Когда я была маленькая, то по лету гостила у бабушки и дедушки в Уссурийске. Как-то прибрали мы с бабой Паной комнаты, пыль вытерли с резных красивых роз, которые висели на стенах в виде сложносочиненных картин из дерева. Это были произведения японских военнопленных, которых охранял мой дед Захарыч. Японцы жили неплохо в плену, вырезали различные чудеса по дереву и даже шили крохотные бурки для моей маленькой тогда мамы. Потом их отправили на родину, причем, по рассказам деда, ехали они с неохотой, потому что думали, что их там казнят за плен и позор. Но, вроде, не казнили.
После того, как розы были очищены, а кружевные салфетки постелены на телевизор и пирамиды подушек, бабушка сказала: «Красиво как в музее!» и собралась идти во двор выкурить пахитоску.
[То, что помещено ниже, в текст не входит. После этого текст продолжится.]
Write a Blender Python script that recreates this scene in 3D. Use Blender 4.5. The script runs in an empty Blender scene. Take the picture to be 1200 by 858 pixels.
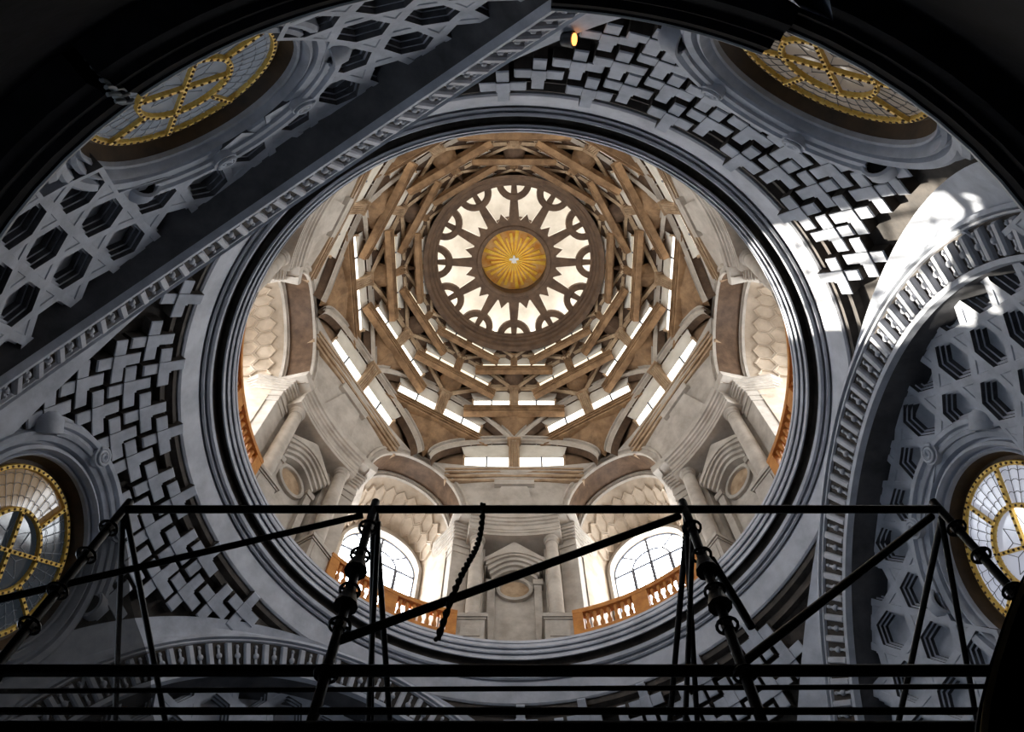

Курить она научилась во время войны, бабы сказали что так кушать меньше хочется. И вправду — меньше, как она говорила.
Но тут пришел дед и натоптал сапогами на пороге. Баба Пана высказала ему все что она думала по поводу его следов и немножко его самого. Дед, надо отдать ему должное, никогда с ней не спорил, а только кряхтел и думал какую-то думку. О чем он думал — так никто и не узнал, это была военная тайна.
Мне кажется, если бы она знала, что это не следы и грязь от сапог, а инсталляция и перфоманс в ее музее, она ругалась бы меньше и даже налила бы Захарычу стопарик. Но она не знала и ничего такого деду в тот день не перепало.